The luxury service provider offers gated communities of consumers a digital platform that
provides access to expert content, a luxury marketplace as well as a well-curated array of personal services.

But instead of inviting these high-net-worth consumers individually into this ecosystem,
Sarment has created a technology solution for enterprises that want to offer their customers entry to the luxury world. By working with these businesses – private banks, members clubs, luxury brands etc – Sarment is able to grow its luxury ecosystem by thousands of members at a go.

Sarment’s chief executive Quentin Chiarugi explains that focusing on a network of carefully-selected partners and providing an artificial intelligence-driven platform allows Sarment to solve the scalability issue successfully with its enterprise clients.

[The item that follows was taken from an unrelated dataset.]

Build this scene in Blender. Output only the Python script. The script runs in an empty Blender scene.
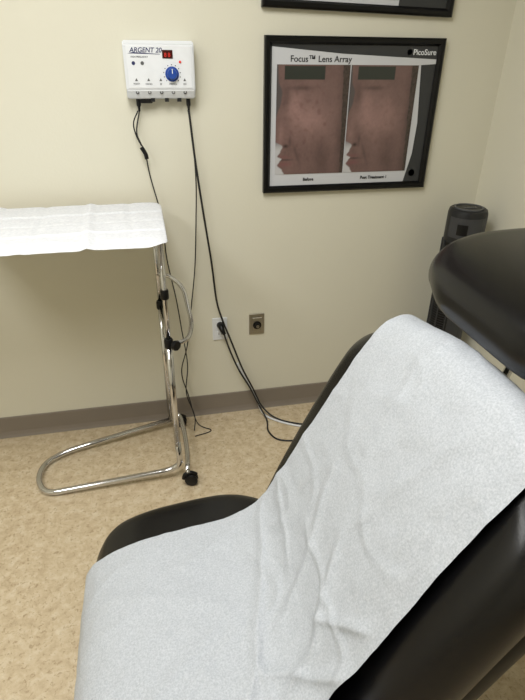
import bpy, bmesh, math, random
from mathutils import Vector, Matrix, noise
random.seed(4)
SC=bpy.context.scene.collection
def lin(c):
    c=c/255.0
    return c/12.92 if c<=0.04045 else ((c+0.055)/1.055)**2.4
def rgb(r,g,b): return (lin(r),lin(g),lin(b),1.0)
# ---------------------------------------------------------------- materials
def mat(name,col,rough=0.5,metal=0.0,var=0.06,scale=30,bump=0.0,bscale=200,spec=None,emit=0,coat=0):
    m=bpy.data.materials.new(name); m.use_nodes=True; nt=m.node_tree; b=nt.nodes["Principled BSDF"]
    tc=nt.nodes.new("ShaderNodeTexCoord")
    n=nt.nodes.new("ShaderNodeTexNoise"); n.inputs["Scale"].default_value=scale; n.inputs["Detail"].default_value=4
    nt.links.new(tc.outputs["Object"],n.inputs["Vector"])
    mx=nt.nodes.new("ShaderNodeMix"); mx.data_type='RGBA'
    mx.inputs[6].default_value=tuple(c*(1-var) for c in col[:3])+(1,)
    mx.inputs[7].default_value=tuple(min(1,c*(1+var)) for c in col[:3])+(1,)
    nt.links.new(n.outputs["Fac"],mx.inputs[0]); nt.links.new(mx.outputs[2],b.inputs["Base Color"])
    b.inputs["Roughness"].default_value=rough; b.inputs["Metallic"].default_value=metal
    if spec is not None: b.inputs["Specular IOR Level"].default_value=spec
    if coat: b.inputs["Coat Weight"].default_value=coat
    if bump:
        n2=nt.nodes.new("ShaderNodeTexNoise"); n2.inputs["Scale"].default_value=bscale; n2.inputs["Detail"].default_value=3
        nt.links.new(tc.outputs["Object"],n2.inputs["Vector"])
        bp=nt.nodes.new("ShaderNodeBump"); bp.inputs["Strength"].default_value=bump; bp.inputs["Distance"].default_value=0.002
        nt.links.new(n2.outputs["Fac"],bp.inputs["Height"]); nt.links.new(bp.outputs[0],b.inputs["Normal"])
    if emit:
        nt.links.new(mx.outputs[2],b.inputs["Emission Color"]); b.inputs["Emission Strength"].default_value=emit
    return m
M_wall=mat("wall_paint",rgb(214,211,194),0.75,var=0.02,scale=3,bump=0.2,bscale=120,spec=0.3)
M_ceil=mat("ceiling_tile",rgb(225,225,223),0.9,var=0.03,scale=60,bump=0.4,bscale=90)
M_base=mat("vinyl_baseboard",rgb(128,119,108),0.5,var=0.03,scale=8)
M_black=mat("black_vinyl",rgb(8,8,10),0.27,var=0.1,scale=20,bump=0.10,bscale=350,spec=0.42)
M_blackp=mat("black_plastic",rgb(13,13,14),0.4,var=0.1,scale=20,spec=.3)
M_cable=mat("black_rubber",rgb(20,20,21),0.5,var=0.1,scale=20)
M_frame=mat("black_frame",rgb(8,8,9),0.3,var=0.15,scale=15,spec=.25)
M_chrome=mat("chrome",rgb(208,208,210),0.12,1.0,var=0.02,scale=10)
M_steel=mat("brushed_steel",rgb(170,165,152),0.32,0.9,var=0.06,scale=60)
M_white=mat("white_plastic",rgb(216,219,222),0.4,var=0.015,scale=20)
M_grey=mat("grey_plastic",rgb(88,89,90),0.45,var=0.05,scale=20)
M_dgrey=mat("dark_grey_plastic",rgb(32,33,35),0.4,var=0.08,scale=20,spec=.35)
M_fgrey=mat("fan_grey_plastic",rgb(60,61,63),0.42,var=0.05,scale=20,spec=.35)
M_blue=mat("blue_plastic",rgb(22,66,150),0.35,var=0.05)
M_navy=mat("navy_print",rgb(30,40,90),0.5)
M_red=mat("dark_red_display",rgb(60,8,8),0.2,var=0.1)
M_redl=mat("led_red",rgb(200,30,20),0.4,emit=0.3)
M_ink=mat("black_ink",rgb(25,25,28),0.5)
M_inkw=mat("white_ink",rgb(224,227,230),0.5)
M_poster=mat("poster_paper",rgb(196,198,202),0.35,var=0.02,scale=6)
M_pdark=mat("poster_dark_print",rgb(44,46,49),0.35,var=0.05,scale=6)

# floor: mottled tan sheet vinyl
def floor_mat():
    m=bpy.data.materials.new("mottled_vinyl_floor"); m.use_nodes=True; nt=m.node_tree; b=nt.nodes["Principled BSDF"]
    tc=nt.nodes.new("ShaderNodeTexCoord")
    def noi(s,d,dist=0):
        n=nt.nodes.new("ShaderNodeTexNoise"); n.inputs["Scale"].default_value=s; n.inputs["Detail"].default_value=d; n.inputs["Distortion"].default_value=dist
        n.inputs["Roughness"].default_value=0.7
        nt.links.new(tc.outputs["Object"],n.inputs["Vector"]); return n
    a=noi(26,8,0.3); r=nt.nodes.new("ShaderNodeValToRGB")
    e=r.color_ramp.elements; e[0].position=0.34; e[0].color=rgb(178,159,130); e[1].position=0.68; e[1].color=rgb(209,196,171)
    x=r.color_ramp.elements.new(0.5); x.color=rgb(195,178,148)
    nt.links.new(a.outputs["Fac"],r.inputs[0])
    c=noi(75,5,0.8); r2=nt.nodes.new("ShaderNodeValToRGB"); e=r2.color_ramp.elements
    e[0].position=0.36; e[0].color=(1,1,1,1); e[1].position=0.45; e[1].color=(0,0,0,1)
    nt.links.new(c.outputs["Fac"],r2.inputs[0])
    mx=nt.nodes.new("ShaderNodeMix"); mx.data_type='RGBA'
    mu=nt.nodes.new("ShaderNodeMath"); mu.operation='MULTIPLY'; mu.inputs[1].default_value=0.7
    nt.links.new(r2.outputs[0],mu.inputs[0]); nt.links.new(mu.outputs[0],mx.inputs[0])
    nt.links.new(r.outputs[0],mx.inputs[6]); mx.inputs[7].default_value=rgb(150,128,97)
    nt.links.new(mx.outputs[2],b.inputs["Base Color"]); b.inputs["Roughness"].default_value=0.42
    return m
M_floor=floor_mat()
def paper_mat(name,c1,c2,scale,bump):
    m=bpy.data.materials.new(name); m.use_nodes=True; nt=m.node_tree; b=nt.nodes["Principled BSDF"]
    tc=nt.nodes.new("ShaderNodeTexCoord")
    n=nt.nodes.new("ShaderNodeTexNoise"); n.inputs["Scale"].default_value=scale; n.inputs["Detail"].default_value=6; n.inputs["Roughness"].default_value=0.7
    nt.links.new(tc.outputs["Object"],n.inputs["Vector"])
    r=nt.nodes.new("ShaderNodeValToRGB"); e=r.color_ramp.elements
    e[0].position=0.36; e[0].color=c1; e[1].position=0.64; e[1].color=c2
    nt.links.new(n.outputs["Fac"],r.inputs[0]); nt.links.new(r.outputs[0],b.inputs["Base Color"])
    bp=nt.nodes.new("ShaderNodeBump"); bp.inputs["Strength"].default_value=bump; bp.inputs["Distance"].default_value=0.0015
    nt.links.new(n.outputs["Fac"],bp.inputs["Height"]); nt.links.new(bp.outputs[0],b.inputs["Normal"])
    b.inputs["Roughness"].default_value=0.6; b.inputs["Specular IOR Level"].default_value=0.3
    return m
M_paper=paper_mat("crepe_exam_paper",rgb(160,165,171),rgb(187,191,196),260,0.3)
M_tpaper=paper_mat("white_towel_paper",rgb(206,209,215),rgb(224,226,230),90,0.1)

# ---------------------------------------------------------------- helpers
def empty(name):
    o=bpy.data.objects.new(name,None); SC.objects.link(o); return o
def finish(name,bm,m,parent,smooth=False,mods=None):
    bmesh.ops.recalc_face_normals(bm,faces=bm.faces)
    me=bpy.data.meshes.new(name); bm.to_mesh(me); bm.free()
    if m: me.materials.append(m)
    if smooth:
        for p in me.polygons: p.use_smooth=True
    o=bpy.data.objects.new(name,me); SC.objects.link(o)
    if parent: o.parent=parent
    return o
def box(name,x0,x1,y0,y1,z0,z1,m,parent=None,bev=0.0,seg=2):
    bm=bmesh.new(); bmesh.ops.create_cube(bm,size=1)
    for v in bm.verts:
        v.co=Vector(((x0+x1)/2+v.co.x*(x1-x0),(y0+y1)/2+v.co.y*(y1-y0),(z0+z1)/2+v.co.z*(z1-z0)))
    if bev: bmesh.ops.bevel(bm,geom=bm.edges[:],offset=bev,segments=seg,affect='EDGES',profile=0.5)
    return finish(name,bm,m,parent)
def catmull(pts,n=8):
    P=[Vector(p) for p in pts]
    if len(P)<3: return P
    P=[P[0]*2-P[1]]+P+[P[-1]*2-P[-2]]; out=[]
    for i in range(1,len(P)-2):
        a,b,c,d=P[i-1:i+3]
        for k in range(n):
            t=k/n
            out.append(0.5*((2*b)+(c-a)*t+(2*a-5*b+4*c-d)*t*t+(3*b-a-3*c+d)*t**3))
    out.append(P[-2]); return out
def tube(name,pts,r,m,parent,n=8,seg=12,smoothpath=True):
    P=catmull(pts,n) if smoothpath else [Vector(p) for p in pts]
    bm=bmesh.new(); rings=[]
    T0=(P[1]-P[0]).normalized(); ref=Vector((0,0,1)) if abs(T0.z)<0.9 else Vector((1,0,0))
    N=(ref-T0*ref.dot(T0)).normalized()
    for i,p in enumerate(P):
        T=(P[min(i+1,len(P)-1)]-P[max(i-1,0)]).normalized()
        N=(N-T*N.dot(T)).normalized(); B=T.cross(N)
        rr=r(i/(len(P)-1)) if callable(r) else r
        rings.append([bm.verts.new(p+(N*math.cos(2*math.pi*k/seg)+B*math.sin(2*math.pi*k/seg))*rr) for k in range(seg)])
    for a,b in zip(rings,rings[1:]):
        for k in range(seg): bm.faces.new((a[k],a[(k+1)%seg],b[(k+1)%seg],b[k]))
    bm.faces.new(rings[0]); bm.faces.new(rings[-1])
    return finish(name,bm,m,parent,True)
def fillet(pts,rad,n=6):
    P=[Vector(p) for p in pts]; out=[P[0]]
    for a,b,c in zip(P,P[1:],P[2:]):
        r=min(rad,(a-b).length*0.48,(c-b).length*0.48)
        p0=b+(a-b).normalized()*r; p1=b+(c-b).normalized()*r
        for k in range(n+1):
            t=k/n; out.append(p0*(1-t)**2+b*2*t*(1-t)+p1*t*t)
    out.append(P[-1]); return out
def lathe(name,prof,axis_o,axis,m,parent,seg=32):
    A=Vector(axis).normalized(); ref=Vector((0,0,1)) if abs(A.z)<0.9 else Vector((1,0,0))
    N=(ref-A*ref.dot(A)).normalized(); B=A.cross(N); O=Vector(axis_o)
    bm=bmesh.new(); rings=[]
    for r,h in prof:
        if r<1e-6: rings.append([bm.verts.new(O+A*h)])
        else: rings.append([bm.verts.new(O+A*h+(N*math.cos(2*math.pi*k/seg)+B*math.sin(2*math.pi*k/seg))*r) for k in range(seg)])
    for a,b in zip(rings,rings[1:]):
        for k in range(seg):
            q=(k+1)%seg
            if len(a)==1 and len(b)==1: continue
            if len(a)==1: bm.faces.new((a[0],b[k],b[q]))
            elif len(b)==1: bm.faces.new((a[k],a[q],b[0]))
            else: bm.faces.new((a[k],a[q],b[q],b[k]))
    if len(rings[0])>1: bm.faces.new(rings[0])
    if len(rings[-1])>1: bm.faces.new(rings[-1])
    o=finish(name,bm,m,parent,True)
    md=o.modifiers.new("es","EDGE_SPLIT"); md.split_angle=math.radians(40)
    return o
def text(name,body,x,z,y,size,m,parent,align='LEFT',bold=0.0,shear=0):
    cu=bpy.data.curves.new(name,"FONT"); cu.body=body; cu.size=size; cu.align_x=align; cu.extrude=0.0003; cu.offset=bold; cu.shear=shear
    t=bpy.data.objects.new(name+"_tmp",cu); SC.objects.link(t)
    bpy.context.view_layer.update()
    me=bpy.data.meshes.new_from_object(t.evaluated_get(bpy.context.evaluated_depsgraph_get()))
    bpy.data.objects.remove(t)
    me.materials.clear(); me.materials.append(m)
    o=bpy.data.objects.new(name,me); SC.objects.link(o); o.parent=parent
    o.rotation_euler=(math.radians(90),0,0); o.location=(x,y,z); return o
def ss(a,b,v):
    t=min(max((v-a)/(b-a),0),1); return t*t*(3-2*t)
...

“The B2B2C model allows us to leverage off the existing vetting process carried out by our enterprise clients. Consumers are pre-approved by our enterprise clients which ensures that the very specific high-net-worth segment is introduced to our ecosystem,” he says.
“Since we position ourselves as a provider of products and services for these high-net-worth individuals, it makes sense to work with enterprises which have already acquired these consumers. This model allows us to reach a broader base of high-net-worth individuals at a much faster pace without the heavy weight of client acquisition costs.”

Sarment’s digital ecosystem, meanwhile, is a major advantage for enterprise clients by giving them an effective customer engagement and retention tool.

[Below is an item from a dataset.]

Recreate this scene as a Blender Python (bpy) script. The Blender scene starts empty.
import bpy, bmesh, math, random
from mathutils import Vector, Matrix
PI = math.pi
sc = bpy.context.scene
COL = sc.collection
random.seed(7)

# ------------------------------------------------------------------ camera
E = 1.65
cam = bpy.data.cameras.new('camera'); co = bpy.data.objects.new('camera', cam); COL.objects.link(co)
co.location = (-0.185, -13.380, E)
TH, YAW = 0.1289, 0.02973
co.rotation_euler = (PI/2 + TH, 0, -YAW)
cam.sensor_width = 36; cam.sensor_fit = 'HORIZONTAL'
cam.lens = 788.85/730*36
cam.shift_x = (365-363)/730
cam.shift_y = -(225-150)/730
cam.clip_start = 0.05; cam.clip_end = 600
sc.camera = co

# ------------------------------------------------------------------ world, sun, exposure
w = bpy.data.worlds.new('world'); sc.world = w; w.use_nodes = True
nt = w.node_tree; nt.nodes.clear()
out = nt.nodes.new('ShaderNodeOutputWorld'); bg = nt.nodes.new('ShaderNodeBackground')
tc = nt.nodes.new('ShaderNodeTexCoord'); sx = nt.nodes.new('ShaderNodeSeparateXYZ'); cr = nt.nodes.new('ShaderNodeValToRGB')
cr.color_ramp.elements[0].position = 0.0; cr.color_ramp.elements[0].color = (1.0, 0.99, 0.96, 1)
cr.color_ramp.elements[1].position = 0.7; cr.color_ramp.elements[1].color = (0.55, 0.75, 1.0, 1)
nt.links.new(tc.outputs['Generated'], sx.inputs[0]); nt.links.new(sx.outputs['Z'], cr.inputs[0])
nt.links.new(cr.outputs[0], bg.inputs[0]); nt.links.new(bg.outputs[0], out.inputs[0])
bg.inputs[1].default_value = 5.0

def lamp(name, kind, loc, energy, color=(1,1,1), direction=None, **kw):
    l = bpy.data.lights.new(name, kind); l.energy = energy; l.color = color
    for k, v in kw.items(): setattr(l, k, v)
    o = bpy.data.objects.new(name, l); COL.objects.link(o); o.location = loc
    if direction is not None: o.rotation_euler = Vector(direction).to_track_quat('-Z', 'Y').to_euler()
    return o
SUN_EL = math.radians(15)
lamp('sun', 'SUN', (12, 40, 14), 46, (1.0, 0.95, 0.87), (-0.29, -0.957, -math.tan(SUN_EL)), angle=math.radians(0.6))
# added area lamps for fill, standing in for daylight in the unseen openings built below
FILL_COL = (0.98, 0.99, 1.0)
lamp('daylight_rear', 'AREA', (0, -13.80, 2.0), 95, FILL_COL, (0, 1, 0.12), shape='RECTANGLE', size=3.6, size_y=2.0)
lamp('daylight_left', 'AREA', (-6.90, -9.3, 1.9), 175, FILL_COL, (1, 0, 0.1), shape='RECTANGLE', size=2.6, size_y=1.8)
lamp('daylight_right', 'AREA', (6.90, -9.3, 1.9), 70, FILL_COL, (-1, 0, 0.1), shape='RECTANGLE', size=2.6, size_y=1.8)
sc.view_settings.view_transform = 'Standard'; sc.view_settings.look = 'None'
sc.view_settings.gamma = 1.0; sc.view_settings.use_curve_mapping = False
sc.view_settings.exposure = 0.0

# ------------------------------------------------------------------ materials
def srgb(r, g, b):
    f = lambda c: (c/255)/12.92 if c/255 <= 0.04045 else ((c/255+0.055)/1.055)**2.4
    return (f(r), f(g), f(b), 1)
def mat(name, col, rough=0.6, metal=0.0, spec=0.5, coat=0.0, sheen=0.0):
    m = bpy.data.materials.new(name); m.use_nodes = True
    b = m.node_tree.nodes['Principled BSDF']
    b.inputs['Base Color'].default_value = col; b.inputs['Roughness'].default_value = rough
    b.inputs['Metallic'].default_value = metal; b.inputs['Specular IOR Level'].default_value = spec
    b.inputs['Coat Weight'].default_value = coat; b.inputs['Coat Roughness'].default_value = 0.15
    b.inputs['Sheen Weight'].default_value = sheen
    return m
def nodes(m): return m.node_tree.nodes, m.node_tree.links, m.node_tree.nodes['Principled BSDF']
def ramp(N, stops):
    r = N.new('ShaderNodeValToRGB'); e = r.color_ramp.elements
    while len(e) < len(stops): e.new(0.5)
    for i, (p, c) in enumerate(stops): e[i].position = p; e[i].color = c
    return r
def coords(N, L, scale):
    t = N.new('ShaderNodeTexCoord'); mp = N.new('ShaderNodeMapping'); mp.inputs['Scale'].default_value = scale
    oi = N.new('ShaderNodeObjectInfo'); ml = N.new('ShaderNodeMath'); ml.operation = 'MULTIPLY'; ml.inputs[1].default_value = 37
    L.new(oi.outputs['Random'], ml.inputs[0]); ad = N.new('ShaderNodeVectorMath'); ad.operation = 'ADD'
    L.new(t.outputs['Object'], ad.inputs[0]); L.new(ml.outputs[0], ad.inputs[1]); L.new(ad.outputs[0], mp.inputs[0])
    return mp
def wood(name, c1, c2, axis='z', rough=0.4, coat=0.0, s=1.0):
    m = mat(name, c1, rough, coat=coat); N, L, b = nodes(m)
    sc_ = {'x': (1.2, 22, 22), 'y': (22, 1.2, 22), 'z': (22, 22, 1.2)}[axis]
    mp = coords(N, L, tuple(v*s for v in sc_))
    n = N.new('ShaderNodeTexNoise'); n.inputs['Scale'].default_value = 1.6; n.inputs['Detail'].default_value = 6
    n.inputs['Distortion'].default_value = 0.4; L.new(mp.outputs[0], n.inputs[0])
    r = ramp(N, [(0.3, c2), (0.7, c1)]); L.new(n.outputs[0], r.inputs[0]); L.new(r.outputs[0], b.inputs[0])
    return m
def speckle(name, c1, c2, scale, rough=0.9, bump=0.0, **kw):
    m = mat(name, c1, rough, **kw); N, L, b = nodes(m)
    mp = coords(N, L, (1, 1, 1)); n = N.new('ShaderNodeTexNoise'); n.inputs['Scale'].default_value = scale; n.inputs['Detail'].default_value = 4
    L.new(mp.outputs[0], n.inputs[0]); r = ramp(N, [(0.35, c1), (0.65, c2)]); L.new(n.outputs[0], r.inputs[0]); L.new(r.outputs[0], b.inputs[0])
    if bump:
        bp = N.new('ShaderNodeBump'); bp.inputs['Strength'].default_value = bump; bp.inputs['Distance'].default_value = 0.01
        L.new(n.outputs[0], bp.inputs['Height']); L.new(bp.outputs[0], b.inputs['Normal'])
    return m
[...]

In addition to enabling enterprises to offer their high-net-worth customers access to its luxury portal, Sarment goes one step further: it also gives these businesses a back-end customer management system that collects precious permission-based consumer behaviour data.

Says Mr Chiarugi: “With our platform, we knew we had an incredible opportunity to collect dynamic data never collected before to this extent in the luxury industry. We have linked our mobile app to a proprietary back-end software to capture behavioural and contextual consumer data that is frequently updated.”

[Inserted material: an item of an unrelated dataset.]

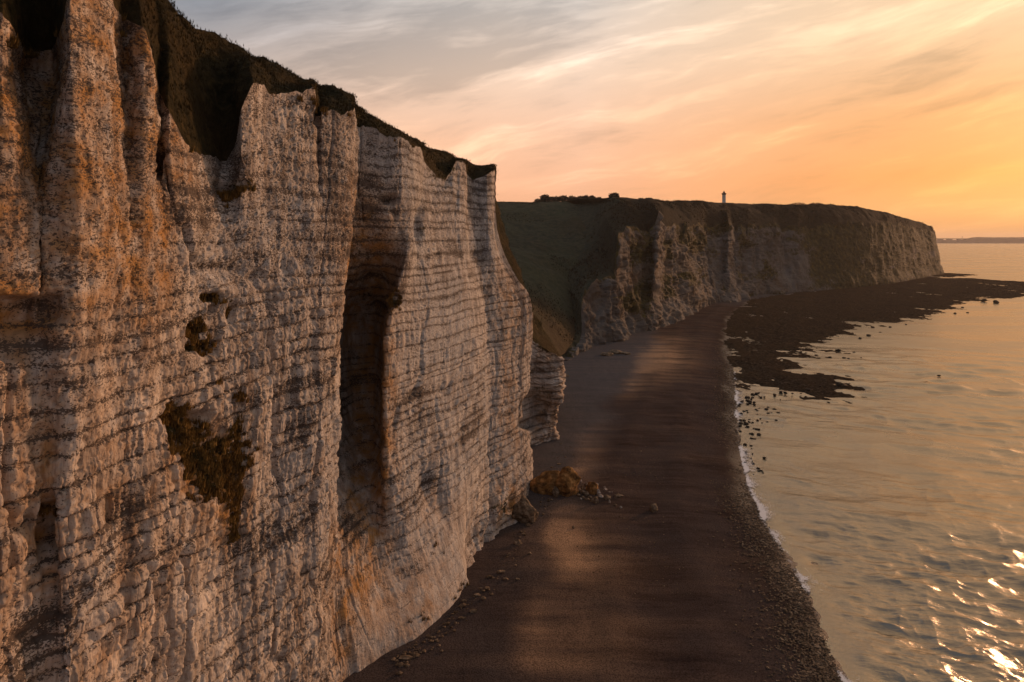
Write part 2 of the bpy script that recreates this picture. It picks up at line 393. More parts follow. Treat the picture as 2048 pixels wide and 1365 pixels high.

Mr Chiarugi says that while big data today is essential to the global digital transformation, Sarment provides its enterprise clients with data that is even more valuable.
“We provide enterprises with insights and smart suggestions which will help them fine-tune their own marketing and branding efforts, as well as avoid negative interaction with customers who are not interested. Personalisation is the key to better engagement and retention. Our proprietary artificial intelligence-enhanced system developed by Sarment is the first in the luxury world allowing for the collection of dynamic and contextual data from the elusive high-net-worth individual segment.”

The entire package has already proved to be an early success with enterprise clients.

Since starting development on its digital platform last year, Sarment has already partnered with one of Southeast Asia’s largest banks. While giving the bank’s gated
community access to Sarment’s ecosystem of premium products and luxury experiences, the bank will also use the system’s smart technology to understand its clientele better and provide a more personal approach for each individual.

Mr Chiarugi says: “Our B2B2C model allows us to extend our technology to address the need for frequent but complex interactions with enterprises’ high-net-worth consumers. The enterprises’ gated communities provide exactly the right segment of clientele for our luxury ecosystem as high-net-worth individuals are often early adopters of disruptive technologies with the means to use these to the fullest.”

Sarment is fastest-growing luxury company in Asia: FT

February 26th, 2018

Sarment has been ranked Asia’s fastest-growing luxury company in the Financial Times’ inaugural FT 1000 High-Growth Companies Asia-Pacific list published this month.

Coming in at number 54 out of 1,000 companies, Sarment was the first to be listed in the luxury goods sector.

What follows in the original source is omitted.